If $\mathbf{A}, \mathbf{B} \in \mathbb{R}^{n \times n}$ are two symmetrical matrices with same eigenvectors then AB =BA.

Question

I have the following statement "If $\mathbf{A}, \mathbf{B} \in \mathbb{R}^{n \times n}$ are two symmetrical matrices with same eigenvectors then $AB = BA$." (#)
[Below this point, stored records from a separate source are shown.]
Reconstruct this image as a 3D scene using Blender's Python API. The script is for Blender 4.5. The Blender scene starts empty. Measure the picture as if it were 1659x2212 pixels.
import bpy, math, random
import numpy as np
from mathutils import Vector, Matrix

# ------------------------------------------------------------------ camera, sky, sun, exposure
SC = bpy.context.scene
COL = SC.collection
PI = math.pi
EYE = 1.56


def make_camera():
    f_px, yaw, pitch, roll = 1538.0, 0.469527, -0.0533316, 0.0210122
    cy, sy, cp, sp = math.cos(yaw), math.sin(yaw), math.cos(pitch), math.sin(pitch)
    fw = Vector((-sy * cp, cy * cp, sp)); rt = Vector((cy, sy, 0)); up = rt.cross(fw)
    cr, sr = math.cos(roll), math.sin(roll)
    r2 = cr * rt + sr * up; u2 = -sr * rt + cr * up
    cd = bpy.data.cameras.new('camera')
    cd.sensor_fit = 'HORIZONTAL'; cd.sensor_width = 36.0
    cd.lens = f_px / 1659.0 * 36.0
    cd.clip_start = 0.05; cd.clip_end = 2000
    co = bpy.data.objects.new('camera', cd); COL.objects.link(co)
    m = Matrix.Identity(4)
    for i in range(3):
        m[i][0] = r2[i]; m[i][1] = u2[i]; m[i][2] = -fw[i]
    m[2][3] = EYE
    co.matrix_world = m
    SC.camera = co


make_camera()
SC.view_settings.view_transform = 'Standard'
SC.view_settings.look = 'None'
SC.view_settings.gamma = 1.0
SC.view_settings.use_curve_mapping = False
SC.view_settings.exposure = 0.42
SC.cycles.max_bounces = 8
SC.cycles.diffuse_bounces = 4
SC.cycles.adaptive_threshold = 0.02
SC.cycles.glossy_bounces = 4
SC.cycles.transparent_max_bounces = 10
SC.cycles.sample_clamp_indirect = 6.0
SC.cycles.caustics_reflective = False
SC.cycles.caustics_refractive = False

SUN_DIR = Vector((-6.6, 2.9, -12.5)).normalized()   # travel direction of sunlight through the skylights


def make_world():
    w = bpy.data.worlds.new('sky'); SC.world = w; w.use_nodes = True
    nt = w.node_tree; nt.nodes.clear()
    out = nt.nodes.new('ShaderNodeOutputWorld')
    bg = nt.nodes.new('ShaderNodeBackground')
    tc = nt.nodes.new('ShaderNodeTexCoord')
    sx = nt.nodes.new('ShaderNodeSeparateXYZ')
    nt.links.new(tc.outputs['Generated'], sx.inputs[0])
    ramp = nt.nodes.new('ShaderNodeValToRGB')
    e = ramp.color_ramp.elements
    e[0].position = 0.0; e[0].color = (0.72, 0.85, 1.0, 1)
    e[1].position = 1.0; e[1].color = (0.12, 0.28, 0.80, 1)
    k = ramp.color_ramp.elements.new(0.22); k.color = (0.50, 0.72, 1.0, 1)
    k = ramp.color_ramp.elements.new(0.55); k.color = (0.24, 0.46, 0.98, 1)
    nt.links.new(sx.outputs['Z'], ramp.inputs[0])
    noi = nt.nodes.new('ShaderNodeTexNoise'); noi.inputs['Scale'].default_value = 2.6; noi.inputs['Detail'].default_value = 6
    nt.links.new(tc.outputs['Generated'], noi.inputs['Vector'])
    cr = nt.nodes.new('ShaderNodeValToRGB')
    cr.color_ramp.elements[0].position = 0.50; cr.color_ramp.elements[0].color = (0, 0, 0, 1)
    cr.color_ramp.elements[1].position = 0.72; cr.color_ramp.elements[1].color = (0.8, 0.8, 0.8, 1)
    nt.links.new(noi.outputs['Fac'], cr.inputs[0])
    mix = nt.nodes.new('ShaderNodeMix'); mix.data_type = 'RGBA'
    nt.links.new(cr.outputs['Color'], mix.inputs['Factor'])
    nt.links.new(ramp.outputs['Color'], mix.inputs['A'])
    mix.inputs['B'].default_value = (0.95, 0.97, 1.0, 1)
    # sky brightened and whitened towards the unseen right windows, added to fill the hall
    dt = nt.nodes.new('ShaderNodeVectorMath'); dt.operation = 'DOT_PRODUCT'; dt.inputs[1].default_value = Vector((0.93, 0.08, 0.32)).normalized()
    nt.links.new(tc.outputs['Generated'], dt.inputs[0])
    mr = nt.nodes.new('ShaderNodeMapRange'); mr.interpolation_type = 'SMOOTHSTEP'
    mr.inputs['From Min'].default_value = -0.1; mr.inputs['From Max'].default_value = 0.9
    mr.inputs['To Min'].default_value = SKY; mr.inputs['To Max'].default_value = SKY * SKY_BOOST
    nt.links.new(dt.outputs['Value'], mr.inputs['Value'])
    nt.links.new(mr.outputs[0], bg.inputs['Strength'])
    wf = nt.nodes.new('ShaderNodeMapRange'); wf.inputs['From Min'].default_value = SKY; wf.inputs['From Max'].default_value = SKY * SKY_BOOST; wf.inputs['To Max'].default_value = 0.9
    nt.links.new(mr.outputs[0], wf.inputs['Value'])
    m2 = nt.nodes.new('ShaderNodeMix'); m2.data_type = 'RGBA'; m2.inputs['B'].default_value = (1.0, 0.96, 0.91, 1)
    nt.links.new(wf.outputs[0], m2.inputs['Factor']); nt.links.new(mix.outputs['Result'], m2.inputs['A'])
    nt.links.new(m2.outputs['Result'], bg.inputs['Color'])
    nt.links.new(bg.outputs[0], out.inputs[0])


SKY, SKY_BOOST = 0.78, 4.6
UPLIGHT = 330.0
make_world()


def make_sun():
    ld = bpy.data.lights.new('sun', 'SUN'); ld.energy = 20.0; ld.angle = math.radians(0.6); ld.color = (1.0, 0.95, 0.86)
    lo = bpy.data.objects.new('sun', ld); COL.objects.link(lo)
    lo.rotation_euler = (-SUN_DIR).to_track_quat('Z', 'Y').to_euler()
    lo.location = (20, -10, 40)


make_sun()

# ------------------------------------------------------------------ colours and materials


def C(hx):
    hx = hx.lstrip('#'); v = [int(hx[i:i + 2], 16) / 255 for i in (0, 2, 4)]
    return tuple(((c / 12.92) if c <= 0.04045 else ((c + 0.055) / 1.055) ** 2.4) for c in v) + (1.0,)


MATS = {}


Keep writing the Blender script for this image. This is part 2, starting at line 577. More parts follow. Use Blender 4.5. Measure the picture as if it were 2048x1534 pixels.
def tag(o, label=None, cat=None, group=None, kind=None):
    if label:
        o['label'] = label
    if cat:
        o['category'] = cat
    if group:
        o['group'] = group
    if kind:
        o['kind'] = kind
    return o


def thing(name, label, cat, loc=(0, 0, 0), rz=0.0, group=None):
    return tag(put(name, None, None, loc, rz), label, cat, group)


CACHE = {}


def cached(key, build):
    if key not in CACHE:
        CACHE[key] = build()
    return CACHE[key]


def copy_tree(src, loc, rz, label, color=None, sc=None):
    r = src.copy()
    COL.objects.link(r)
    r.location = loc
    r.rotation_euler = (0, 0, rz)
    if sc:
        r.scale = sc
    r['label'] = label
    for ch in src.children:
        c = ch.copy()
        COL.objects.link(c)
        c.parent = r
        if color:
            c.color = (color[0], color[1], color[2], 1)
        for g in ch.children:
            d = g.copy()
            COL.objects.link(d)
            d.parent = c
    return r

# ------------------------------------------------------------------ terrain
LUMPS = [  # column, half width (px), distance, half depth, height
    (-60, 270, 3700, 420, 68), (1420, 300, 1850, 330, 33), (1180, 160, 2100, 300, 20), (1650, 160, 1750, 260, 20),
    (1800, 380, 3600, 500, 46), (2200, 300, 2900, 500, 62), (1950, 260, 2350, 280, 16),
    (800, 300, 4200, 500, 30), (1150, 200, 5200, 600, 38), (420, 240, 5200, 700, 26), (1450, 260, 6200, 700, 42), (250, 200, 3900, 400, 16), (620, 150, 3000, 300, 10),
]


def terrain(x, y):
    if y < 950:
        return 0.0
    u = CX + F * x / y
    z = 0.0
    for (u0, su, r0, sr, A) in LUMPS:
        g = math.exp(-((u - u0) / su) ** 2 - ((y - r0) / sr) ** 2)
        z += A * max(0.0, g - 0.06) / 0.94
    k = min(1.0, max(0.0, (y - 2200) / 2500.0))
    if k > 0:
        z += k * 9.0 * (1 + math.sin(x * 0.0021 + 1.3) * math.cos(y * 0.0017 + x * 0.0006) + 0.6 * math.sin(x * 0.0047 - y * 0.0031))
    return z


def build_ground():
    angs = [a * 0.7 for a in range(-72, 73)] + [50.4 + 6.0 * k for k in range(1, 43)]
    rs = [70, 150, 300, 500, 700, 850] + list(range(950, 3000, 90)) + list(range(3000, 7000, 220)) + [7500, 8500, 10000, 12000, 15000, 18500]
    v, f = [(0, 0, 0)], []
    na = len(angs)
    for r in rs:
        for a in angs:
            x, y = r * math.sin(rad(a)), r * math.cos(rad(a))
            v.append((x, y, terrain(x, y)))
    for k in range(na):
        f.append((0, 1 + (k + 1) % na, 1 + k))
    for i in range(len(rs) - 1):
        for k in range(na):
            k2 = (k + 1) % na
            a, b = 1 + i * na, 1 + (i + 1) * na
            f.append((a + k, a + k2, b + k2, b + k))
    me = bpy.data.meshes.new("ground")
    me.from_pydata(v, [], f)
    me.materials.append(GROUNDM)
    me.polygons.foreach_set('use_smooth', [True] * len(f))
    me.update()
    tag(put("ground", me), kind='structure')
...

I know that $AB = BA$ => same eigenvectors is a false statement because we can easily find a counterexample. But what's with this (#) statement? A proof is not necessary.

Answer 1

Hint There exists orthogonal matrix $P$ and diagonal $D_1, D_2$ such that $$A=PD_1P^T\\B=PD_2P^T$$

Note The claim still holds if $A,B$ are diagonalisable, $A=PD_1P^{-1}\\B=PD_2P^{-1}$. Symmetric is only used to deduce that the matrices are (orthogonally) diagonalisable.

Answer 2

If they are symmetrical, they can be diagonalized in an orthonormal eigenvector basis but if they share the same eigenvectors then the basis is the same for both.

Take $v$ from the eigenvector basis, suppose its eigenvalue is $\lambda$ for $A$ and $\mu$ for $B$. then $ABv=A\mu v= \lambda \mu v$ and $BAv=B\lambda v=\mu \lambda v$ which shows that they commute for every vector in a basis of the space, therefore they commute in the whole space.